● Material provided
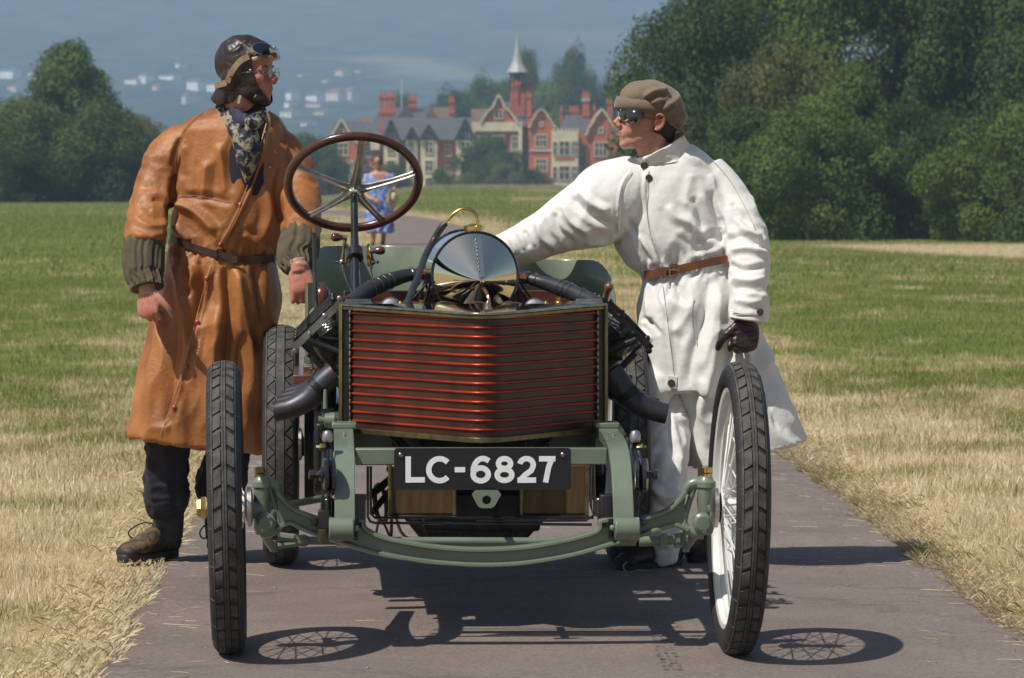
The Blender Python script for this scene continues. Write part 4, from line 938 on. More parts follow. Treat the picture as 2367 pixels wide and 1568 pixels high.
for ch, sts in glyphs.items():
    mb = MB()
    for gi, (pts, cl) in enumerate(sts):
        n0 = len(mb.v); ribbon(mb, pts, SW if ch != '-' else 12, cl); mb.v = mb.v[:n0]+[(v[0], v[1]-.0005*gi, v[2]) for v in mb.v[n0:]]
    o = mb.build('character', M['plate_white'], None, smooth=False, recalc=True); o.parent = plate; o['label'] = 'white painted '+('hyphen' if ch == '-' else ('letter '+ch if ch.isalpha() else 'figure '+ch))
for x in (926, 1301):
    mb = MB(); mb.ball(PL(x, 1052, -.001), (.0085, .006, .0085), 12, 8); o = mb.build('bolt', M['steel'], None); o.parent = plate
bk = MB(); bk.box((-.18, .125, .55), (.03, .02, .05)); bk.box((.18, .125, .55), (.03, .02, .05)); bk.build('plate_bracket', M['paint'], car)

# ---------------- V radiator
VS, VN, RW = .74, .20, .405
def vee(off=0.0, n=9, rad=.10):
    """plan path of the rounded V front, left to right"""
    hw_ = RW; d = Vector((hw_, VN-VS, 0)); L0 = Vector((-hw_, VS, 0)); N0 = Vector((.012, VN, 0)); R0 = Vector((hw_, VS, 0))
    dl = (N0-L0).normalized(); dr = (R0-N0).normalized(); pts = [L0+(N0-L0)*t for t in np.linspace(0, 1, 14)[:-1] if (N0-(L0+(N0-L0)*t)).length > rad]
    a, b = N0-dl*rad, N0+dr*rad
    pts += [a*(1-t)**2+N0*2*t*(1-t)+b*t*t for t in np.linspace(0, 1, n)]
    pts += [N0+(R0-N0)*t for t in np.linspace(0, 1, 14)[1:] if ((N0+(R0-N0)*t)-N0).length > rad]
    out = []
    for i, p in enumerate(pts):
        t = (pts[min(i+1, len(pts)-1)]-pts[max(i-1, 0)]).normalized(); out.append(p+Vector((t.y, -t.x, 0))*off)
    return out
ZT, ZB = 1.000, .605
def ztop(v): return ZT-.012*(VS-v)/(VS-VN)
def zbot(v): return ZB
rad = bpy.data.objects.new('radiator', None); C.objects.link(rad); rad.parent = car
mr = bpy.data.materials.new('radiator_copper_glint'); mr.use_nodes = True; t = mr.node_tree; N = t.nodes; L = t.links; b_ = N['Principled BSDF']
tc = N.new('ShaderNodeTexCoord'); mp = N.new('ShaderNodeMapping'); mp.inputs['Scale'].default_value = (1, 1, .02); L.new(tc.outputs['Object'], mp.inputs[0])
n1 = N.new('ShaderNodeTexNoise'); n1.inputs['Scale'].default_value = 260; n1.inputs['Detail'].default_value = 2; L.new(mp.outputs[0], n1.inputs['Vector'])
n2 = N.new('ShaderNodeTexNoise'); n2.inputs['Scale'].default_value = 6; n2.inputs['Detail'].default_value = 6; L.new(tc.outputs['Object'], n2.inputs['Vector'])
r1 = N.new('ShaderNodeValToRGB'); L.new(n2.outputs[0], r1.inputs[0]); e = r1.color_ramp.elements; e[0].position = .3; e[0].color = (.13, .018, .008, 1); e[1].position = .64; e[1].color = (.46, .046, .015, 1)  # brighter red on the tube ridges: their highlight lines put into the copper colour
L.new(r1.outputs[0], b_.inputs['Base Color']); b_.inputs['Metallic'].default_value = .45; b_.inputs['Roughness'].default_value = .36; b_.inputs['Anisotropic'].default_value = .0
bp2 = N.new('ShaderNodeBump'); bp2.inputs['Strength'].default_value = .35; bp2.inputs['Distance'].default_value = .0012; L.new(n1.outputs[0], bp2.inputs['Height']); L.new(bp2.outputs[0], b_.inputs['Normal'])
M['core'] = mr
M['fin'] = mat('radiator_fin', (.085, .024, .010), .45, .2, col2=(.035, .012, .007), scale=7, detail=6, bump=.5, bscale=300, stretch=(1, 1, .02), bdist=.001, rvar=.1)  # darker flats between the ridges that carry the painted highlight
NT = 13; dz = (ZT-.02-(ZB+.012))/NT
pin = vee(-.004)
for k in range(NT):
    z0 = ZB+.012+k*dz; prof = [(.0, .60), (.0030, .64), (.0062, .71), (.0072, .79), (.0058, .87), (.0024, .93), (0, .97)]
    mb = MB(); R = []
    pts = [vee(o_) for o_, _ in prof]
    for i in range(len(pin)):
        R.append([Vector((pts[j][i].x, pts[j][i].y, z0+dz*prof[j][1])) for j in range(len(prof))]+[Vector((pin[i].x, pin[i].y, z0+dz*.97)), Vector((pin[i].x, pin[i].y, z0+dz*.60))])
    mb.rings(R); o = mb.build('cooling_tube', M['core'], rad, angle=60)
    mb = MB(); R = []; fo = vee(.0012); fi = vee(-.008)
    for a_, b_2 in zip(fo, fi): R.append([Vector((a_.x, a_.y, z0+dz*-.028)), Vector((a_.x, a_.y, z0+dz*.61)), Vector((b_2.x, b_2.y, z0+dz*.61)), Vector((b_2.x, b_2.y, z0+dz*-.028))])
    mb.rings(R); mb.build('fin_block', M['fin'], rad, angle=60)
# frame edges
def vband(name, z0, z1, off, th, m, fn=None):
    mb = MB(); A = vee(off); B = vee(off-th); R = []
    for p, q in zip(A, B):
        f = fn(p.y) if fn else 0
        R.append([Vector((p.x, p.y, z0+f)), Vector((p.x, p.y, z1+f)), Vector((q.x, q.y, z1+f)), Vector((q.x, q.y, z0+f))])
    mb.rings(R); return mb.build(name, m, rad, bevel=.001)
vband('bottom_edge', ZB-.004, ZB+.011, .013, .05, M['brass_dull']); vband('top_edge', ZT-.020, ZT-.010, .012, .02, M['brass_dull'], lambda v: ztop(v)-ZT+.004); vband('top_lip', ZT-.0055, ZT+.001, .016, .02, M['steel'], lambda v: ztop(v)-ZT+.001)
mb = MB(); A = vee(-.006); n = len(A); mb.add([Vector((p.x, p.y, ztop(p.y)-.002)) for p in A]+[Vector((p.x, VS+.09, ztop(VS)-.002)) for p in A], [(i, i+1, n+i+1, n+i) for i in range(n-1)])
mb.build('top_tank', M['nickel'], rad)
for s_ in (-1, 1):
    mb = MB(); dirv = Vector((s_*RW, VS-VN, 0)).normalized(); base = Vector((s_*RW, VS, 0)); nn = Vector((s_*(VS-VN), -RW, 0)).normalized()
    p0 = base+dirv*.002; 
    for o1, o2, w1, w2 in ((.002, .014, -.004, .006),):
        mb.prism([p0-dirv*.012+nn*.016+Vector((0, 0, ZB-.006)), p0+dirv*.004+nn*.016+Vector((0, 0, ZB-.006)), p0+dirv*.004+nn*.016+Vector((0, 0, ZT+.002)), p0-dirv*.012+nn*.016+Vector((0, 0, ZT+.002))], -nn*.05)
    mb.build('side_column', M['brass_dull'], rad, bevel=.0015)
    mb = MB(); q = p0-dirv*.045
    mb.prism([q+nn*.010+Vector((0, 0, ZB+.01)), q+dirv*.036+nn*.010+Vector((0, 0, ZB+.01)), q+dirv*.036+nn*.010+Vector((0, 0, ZT-.02)), q+nn*.010+Vector((0, 0, ZT-.02))], -nn*.01); mb.build('side_plate', M['iron'], rad)
    mb = MB()
    for k in range(17): mb.ball(q-dirv*.002+nn*.010+Vector((0, 0, ZB+.03+k*.0212)), (.004, .004, .009), 8, 6)
    o = mb.build('solder_seam', M['steel'], rad); o['kind'] = 'stuff'
    mb = MB(); c = Vector((s_*(RW-.045), VS-.02, ZT+.006))
    mb.box(c, (.085, .030, .008)); mb.tube([c+Vector((-.04, 0, .006)), c+Vector((.04, 0, .006))], .005, 8); mb.build('top_hinge', M['steel'], rad)
    mb = MB(); mb.box((s_*(RW+.002), VS+.03, (ZT+ZB)/2), (.014, .07, ZT-ZB-.01)); mb.build('side_tank', M['paint'], rad, bevel=.003)
mb = MB(); mb.box((0, VS+.055, (ZT+ZB)/2-.02), (.78, .02, ZT-ZB-.06)); mb.build('back_baffle', M['iron'], rad)
for v in (.55,): 
    for s_ in (-1, 1):
        mb = MB(); mb.box((s_*RU, .60, .632), (.075, .12, .016)); mb.build('mounting_foot', M['paint'], rad, bevel=.003)
# brass odds on the radiator top
mb = MB(); mb.lathe([(0, .012), (.006, .012), (.008, .008), (.018, .009), (.026, .004)], U(1128, 716, .30), (0, 0, 1), 12); mb.build('drain_cock', M['steel'], rad)
for x in (925, 1262): mb = MB(); mb.lathe([(0, .007), (.004, .007), (.006, .004), (.010, .004)], U(x, 703, .62), (0, 0, 1), 8); mb.build('filler_nut', M['brass'], rad)

# ---------------- header tank with cone nose
TC = U(1098, 636, 1.30); TR = .140; tdir = Vector((-.045, 1, .0)).normalized()
tank = bpy.data.objects.new('header_tank', None); C.objects.link(tank); tank.parent = car
mb = MB(); mb.lathe([(0, TR), (.40, TR)], TC, tdir, 72); mb.build('tank_shell', M['nickel'], tank)
mb = MB(); apex = TC-tdir*.085+Vector((.012, 0, -.016)); n = 96; x_ = tdir.cross(Vector((0, 0, 1))).normalized(); y_ = x_.cross(tdir)
R = []
for f in np.linspace(0, 1, 10):
    c = TC.lerp(apex, f); R.append([c+(x_*math.cos(2*PI*k/n)+y_*math.sin(2*PI*k/n))*max(TR*(1-f), .0006) for k in range(n)])
mb.rings(R, False, True); mb.build('nose_cone', M['nickel'], tank)
for d_ in (0, .39):
    mb = MB(); mb.torus(TC+tdir*d_, tdir, TR, .0048, 72, 8); o = mb.build('rim_band', M['black'], tank)
    mb = MB()
    for k in range(44):
        a = 2*PI*k/44; mb.ball(TC+tdir*(d_+.0)+(x_*math.cos(a)+y_*math.sin(a))*(TR+.003)-tdir*.003, .0022, 6, 5)
    o = mb.build('rivet', M['steel'], tank); o['kind'] = 'stuff'
mb = MB(); tp_ = TC+Vector((.0, 0, TR)); ap = apex
q0 = TC.lerp(apex, .10)+Vector((.004, -.002, TR*.90)); q1 = TC.lerp(apex, .93)+Vector((.002, -.002, TR*.07)); wv = Vector((.013, 0, 0))
mb.prism([q0-wv*.6, q0+wv, q1+wv*.9, q1-wv*.1], (0, .004, 0.001)); mb.build('seam_strip', M['nickel'], tank)
mb = MB()
for k in range(9): p = q0.lerp(q1, .08+k*.095)+Vector((-.004, -.002, .001)); mb.ball(p, (.0032, .0022, .0032), 8, 6)
o = mb.build('seam_rivet', M['steel'], tank); o['kind'] = 'stuff'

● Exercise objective
From the first line above down to the line with "bk = MB(); bk.box((-.18, .125, .55), (.03, .02, .05));", reproduce every line and no others, omitting pictures.

● Correct answer
The Blender Python script for this scene continues. Write part 4, from line 938 on. More parts follow. Treat the picture as 2367 pixels wide and 1568 pixels high.
for ch, sts in glyphs.items():
    mb = MB()
    for gi, (pts, cl) in enumerate(sts):
        n0 = len(mb.v); ribbon(mb, pts, SW if ch != '-' else 12, cl); mb.v = mb.v[:n0]+[(v[0], v[1]-.0005*gi, v[2]) for v in mb.v[n0:]]
    o = mb.build('character', M['plate_white'], None, smooth=False, recalc=True); o.parent = plate; o['label'] = 'white painted '+('hyphen' if ch == '-' else ('letter '+ch if ch.isalpha() else 'figure '+ch))
for x in (926, 1301):
    mb = MB(); mb.ball(PL(x, 1052, -.001), (.0085, .006, .0085), 12, 8); o = mb.build('bolt', M['steel'], None); o.parent = plate
bk = MB(); bk.box((-.18, .125, .55), (.03, .02, .05)); bk.box((.18, .125, .55), (.03, .02, .05)); bk.build('plate_bracket', M['paint'], car)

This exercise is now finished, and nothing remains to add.